DESCRIPTION OF THE TASK: Extract each line of the data below exactly as written.

RECORDS PROVIDED:

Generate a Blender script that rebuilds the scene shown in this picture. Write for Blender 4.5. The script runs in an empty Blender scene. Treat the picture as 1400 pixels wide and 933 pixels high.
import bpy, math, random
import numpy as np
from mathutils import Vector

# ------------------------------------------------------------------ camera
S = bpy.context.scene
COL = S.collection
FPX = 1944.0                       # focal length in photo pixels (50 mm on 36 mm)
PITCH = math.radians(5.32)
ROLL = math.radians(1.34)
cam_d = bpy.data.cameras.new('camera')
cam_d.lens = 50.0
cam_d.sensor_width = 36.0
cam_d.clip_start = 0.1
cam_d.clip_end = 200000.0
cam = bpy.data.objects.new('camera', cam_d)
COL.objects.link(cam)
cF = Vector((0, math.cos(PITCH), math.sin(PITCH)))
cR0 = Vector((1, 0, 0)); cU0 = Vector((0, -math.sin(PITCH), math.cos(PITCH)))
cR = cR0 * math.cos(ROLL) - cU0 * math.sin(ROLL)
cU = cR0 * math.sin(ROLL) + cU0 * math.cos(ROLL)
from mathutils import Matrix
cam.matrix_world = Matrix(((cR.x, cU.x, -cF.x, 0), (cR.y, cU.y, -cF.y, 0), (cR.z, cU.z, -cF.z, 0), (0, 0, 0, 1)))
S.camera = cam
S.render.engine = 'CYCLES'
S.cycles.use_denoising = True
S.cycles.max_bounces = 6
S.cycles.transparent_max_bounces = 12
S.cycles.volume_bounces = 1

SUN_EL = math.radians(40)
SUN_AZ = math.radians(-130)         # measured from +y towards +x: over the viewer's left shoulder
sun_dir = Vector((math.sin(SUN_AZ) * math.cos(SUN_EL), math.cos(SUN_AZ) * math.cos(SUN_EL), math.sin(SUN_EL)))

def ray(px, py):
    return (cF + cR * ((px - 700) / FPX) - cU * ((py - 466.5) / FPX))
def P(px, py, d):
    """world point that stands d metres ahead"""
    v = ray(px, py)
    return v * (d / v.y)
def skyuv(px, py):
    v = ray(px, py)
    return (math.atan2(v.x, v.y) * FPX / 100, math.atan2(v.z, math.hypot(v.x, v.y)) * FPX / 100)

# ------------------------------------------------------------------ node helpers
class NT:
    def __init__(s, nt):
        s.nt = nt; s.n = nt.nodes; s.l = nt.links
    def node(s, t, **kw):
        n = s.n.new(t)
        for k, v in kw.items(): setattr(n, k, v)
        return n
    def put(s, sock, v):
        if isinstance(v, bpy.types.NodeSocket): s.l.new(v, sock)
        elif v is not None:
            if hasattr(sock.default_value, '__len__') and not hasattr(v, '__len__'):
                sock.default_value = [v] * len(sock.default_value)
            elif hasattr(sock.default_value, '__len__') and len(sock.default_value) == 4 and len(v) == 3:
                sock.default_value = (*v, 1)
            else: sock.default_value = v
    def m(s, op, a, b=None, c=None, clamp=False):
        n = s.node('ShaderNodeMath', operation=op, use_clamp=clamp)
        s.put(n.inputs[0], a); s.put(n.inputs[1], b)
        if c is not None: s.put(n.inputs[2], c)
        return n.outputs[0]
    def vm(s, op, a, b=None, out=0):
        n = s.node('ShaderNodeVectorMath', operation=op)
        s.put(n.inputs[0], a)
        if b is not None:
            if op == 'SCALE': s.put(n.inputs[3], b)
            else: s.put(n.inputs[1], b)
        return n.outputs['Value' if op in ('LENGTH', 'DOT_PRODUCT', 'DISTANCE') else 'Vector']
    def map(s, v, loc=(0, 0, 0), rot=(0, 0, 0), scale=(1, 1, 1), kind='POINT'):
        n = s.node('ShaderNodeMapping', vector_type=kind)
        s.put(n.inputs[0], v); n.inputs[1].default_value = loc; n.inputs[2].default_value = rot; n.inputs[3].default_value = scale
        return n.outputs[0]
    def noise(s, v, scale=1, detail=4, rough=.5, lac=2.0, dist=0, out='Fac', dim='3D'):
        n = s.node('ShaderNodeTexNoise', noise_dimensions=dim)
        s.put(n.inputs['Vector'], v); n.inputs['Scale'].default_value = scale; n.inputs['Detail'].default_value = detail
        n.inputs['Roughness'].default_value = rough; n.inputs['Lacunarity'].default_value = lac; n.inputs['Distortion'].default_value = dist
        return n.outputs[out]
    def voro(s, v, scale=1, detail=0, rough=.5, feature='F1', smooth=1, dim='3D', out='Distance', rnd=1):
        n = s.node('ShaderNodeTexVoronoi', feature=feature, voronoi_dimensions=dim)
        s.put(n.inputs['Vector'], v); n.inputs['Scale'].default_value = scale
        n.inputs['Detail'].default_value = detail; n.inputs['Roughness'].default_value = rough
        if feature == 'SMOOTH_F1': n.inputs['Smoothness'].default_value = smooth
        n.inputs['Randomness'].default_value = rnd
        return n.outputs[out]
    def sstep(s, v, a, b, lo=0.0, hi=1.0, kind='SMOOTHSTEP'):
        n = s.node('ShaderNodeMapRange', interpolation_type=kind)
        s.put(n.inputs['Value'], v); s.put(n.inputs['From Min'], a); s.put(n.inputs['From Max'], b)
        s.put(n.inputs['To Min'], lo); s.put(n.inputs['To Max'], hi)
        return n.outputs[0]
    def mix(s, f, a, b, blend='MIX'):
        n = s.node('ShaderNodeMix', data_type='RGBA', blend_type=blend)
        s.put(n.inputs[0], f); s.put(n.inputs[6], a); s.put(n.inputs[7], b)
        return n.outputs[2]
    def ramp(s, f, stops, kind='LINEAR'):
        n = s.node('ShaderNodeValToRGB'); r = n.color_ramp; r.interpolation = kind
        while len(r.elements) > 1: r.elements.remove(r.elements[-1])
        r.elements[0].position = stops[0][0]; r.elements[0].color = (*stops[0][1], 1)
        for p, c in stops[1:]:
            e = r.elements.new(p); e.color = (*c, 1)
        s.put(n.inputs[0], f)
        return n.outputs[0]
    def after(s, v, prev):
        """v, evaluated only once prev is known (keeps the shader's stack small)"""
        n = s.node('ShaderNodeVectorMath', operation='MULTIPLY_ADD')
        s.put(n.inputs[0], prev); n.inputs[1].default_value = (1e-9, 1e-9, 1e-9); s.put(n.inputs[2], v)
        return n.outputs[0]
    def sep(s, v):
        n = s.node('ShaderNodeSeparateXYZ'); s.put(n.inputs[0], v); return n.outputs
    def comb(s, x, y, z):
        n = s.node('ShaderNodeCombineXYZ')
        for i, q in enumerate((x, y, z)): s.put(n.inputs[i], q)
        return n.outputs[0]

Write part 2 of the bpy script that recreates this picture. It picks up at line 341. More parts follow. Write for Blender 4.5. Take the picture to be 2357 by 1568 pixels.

EXERCISE ANSWER:
Generate a Blender script that rebuilds the scene shown in this picture. Write for Blender 4.5. The script runs in an empty Blender scene. Treat the picture as 1400 pixels wide and 933 pixels high.
import bpy, math, random
import numpy as np
from mathutils import Vector

# ------------------------------------------------------------------ camera
S = bpy.context.scene
COL = S.collection
FPX = 1944.0                       # focal length in photo pixels (50 mm on 36 mm)
PITCH = math.radians(5.32)
ROLL = math.radians(1.34)
cam_d = bpy.data.cameras.new('camera')
cam_d.lens = 50.0
cam_d.sensor_width = 36.0
cam_d.clip_start = 0.1
cam_d.clip_end = 200000.0
cam = bpy.data.objects.new('camera', cam_d)
COL.objects.link(cam)
cF = Vector((0, math.cos(PITCH), math.sin(PITCH)))
cR0 = Vector((1, 0, 0)); cU0 = Vector((0, -math.sin(PITCH), math.cos(PITCH)))
cR = cR0 * math.cos(ROLL) - cU0 * math.sin(ROLL)
cU = cR0 * math.sin(ROLL) + cU0 * math.cos(ROLL)
from mathutils import Matrix
cam.matrix_world = Matrix(((cR.x, cU.x, -cF.x, 0), (cR.y, cU.y, -cF.y, 0), (cR.z, cU.z, -cF.z, 0), (0, 0, 0, 1)))
S.camera = cam
S.render.engine = 'CYCLES'
S.cycles.use_denoising = True
S.cycles.max_bounces = 6
S.cycles.transparent_max_bounces = 12
S.cycles.volume_bounces = 1

SUN_EL = math.radians(40)
SUN_AZ = math.radians(-130)         # measured from +y towards +x: over the viewer's left shoulder
sun_dir = Vector((math.sin(SUN_AZ) * math.cos(SUN_EL), math.cos(SUN_AZ) * math.cos(SUN_EL), math.sin(SUN_EL)))

def ray(px, py):
    return (cF + cR * ((px - 700) / FPX) - cU * ((py - 466.5) / FPX))
def P(px, py, d):
    """world point that stands d metres ahead"""
    v = ray(px, py)
    return v * (d / v.y)
def skyuv(px, py):
    v = ray(px, py)
    return (math.atan2(v.x, v.y) * FPX / 100, math.atan2(v.z, math.hypot(v.x, v.y)) * FPX / 100)

# ------------------------------------------------------------------ node helpers
class NT:
    def __init__(s, nt):
        s.nt = nt; s.n = nt.nodes; s.l = nt.links
    def node(s, t, **kw):
        n = s.n.new(t)
        for k, v in kw.items(): setattr(n, k, v)
        return n
    def put(s, sock, v):
        if isinstance(v, bpy.types.NodeSocket): s.l.new(v, sock)
        elif v is not None:
            if hasattr(sock.default_value, '__len__') and not hasattr(v, '__len__'):
                sock.default_value = [v] * len(sock.default_value)
            elif hasattr(sock.default_value, '__len__') and len(sock.default_value) == 4 and len(v) == 3:
                sock.default_value = (*v, 1)
            else: sock.default_value = v
    def m(s, op, a, b=None, c=None, clamp=False):
        n = s.node('ShaderNodeMath', operation=op, use_clamp=clamp)
        s.put(n.inputs[0], a); s.put(n.inputs[1], b)
        if c is not None: s.put(n.inputs[2], c)
        return n.outputs[0]
    def vm(s, op, a, b=None, out=0):
        n = s.node('ShaderNodeVectorMath', operation=op)
        s.put(n.inputs[0], a)
        if b is not None:
            if op == 'SCALE': s.put(n.inputs[3], b)
            else: s.put(n.inputs[1], b)
        return n.outputs['Value' if op in ('LENGTH', 'DOT_PRODUCT', 'DISTANCE') else 'Vector']
    def map(s, v, loc=(0, 0, 0), rot=(0, 0, 0), scale=(1, 1, 1), kind='POINT'):
        n = s.node('ShaderNodeMapping', vector_type=kind)
        s.put(n.inputs[0], v); n.inputs[1].default_value = loc; n.inputs[2].default_value = rot; n.inputs[3].default_value = scale
        return n.outputs[0]
    def noise(s, v, scale=1, detail=4, rough=.5, lac=2.0, dist=0, out='Fac', dim='3D'):
        n = s.node('ShaderNodeTexNoise', noise_dimensions=dim)
        s.put(n.inputs['Vector'], v); n.inputs['Scale'].default_value = scale; n.inputs['Detail'].default_value = detail
        n.inputs['Roughness'].default_value = rough; n.inputs['Lacunarity'].default_value = lac; n.inputs['Distortion'].default_value = dist
        return n.outputs[out]
    def voro(s, v, scale=1, detail=0, rough=.5, feature='F1', smooth=1, dim='3D', out='Distance', rnd=1):
        n = s.node('ShaderNodeTexVoronoi', feature=feature, voronoi_dimensions=dim)
        s.put(n.inputs['Vector'], v); n.inputs['Scale'].default_value = scale
        n.inputs['Detail'].default_value = detail; n.inputs['Roughness'].default_value = rough
        if feature == 'SMOOTH_F1': n.inputs['Smoothness'].default_value = smooth
        n.inputs['Randomness'].default_value = rnd
        return n.outputs[out]
    def sstep(s, v, a, b, lo=0.0, hi=1.0, kind='SMOOTHSTEP'):
        n = s.node('ShaderNodeMapRange', interpolation_type=kind)
        s.put(n.inputs['Value'], v); s.put(n.inputs['From Min'], a); s.put(n.inputs['From Max'], b)
        s.put(n.inputs['To Min'], lo); s.put(n.inputs['To Max'], hi)
        return n.outputs[0]
    def mix(s, f, a, b, blend='MIX'):
        n = s.node('ShaderNodeMix', data_type='RGBA', blend_type=blend)
        s.put(n.inputs[0], f); s.put(n.inputs[6], a); s.put(n.inputs[7], b)
        return n.outputs[2]
    def ramp(s, f, stops, kind='LINEAR'):
        n = s.node('ShaderNodeValToRGB'); r = n.color_ramp; r.interpolation = kind
        while len(r.elements) > 1: r.elements.remove(r.elements[-1])
        r.elements[0].position = stops[0][0]; r.elements[0].color = (*stops[0][1], 1)
        for p, c in stops[1:]:
            e = r.elements.new(p); e.color = (*c, 1)
        s.put(n.inputs[0], f)
        return n.outputs[0]
    def after(s, v, prev):
        """v, evaluated only once prev is known (keeps the shader's stack small)"""
        n = s.node('ShaderNodeVectorMath', operation='MULTIPLY_ADD')
        s.put(n.inputs[0], prev); n.inputs[1].default_value = (1e-9, 1e-9, 1e-9); s.put(n.inputs[2], v)
        return n.outputs[0]
    def sep(s, v):
        n = s.node('ShaderNodeSeparateXYZ'); s.put(n.inputs[0], v); return n.outputs
    def comb(s, x, y, z):
        n = s.node('ShaderNodeCombineXYZ')
        for i, q in enumerate((x, y, z)): s.put(n.inputs[i], q)
        return n.outputs[0]

Write part 2 of the bpy script that recreates this picture. It picks up at line 341. More parts follow. Write for Blender 4.5. Take the picture to be 2357 by 1568 pixels.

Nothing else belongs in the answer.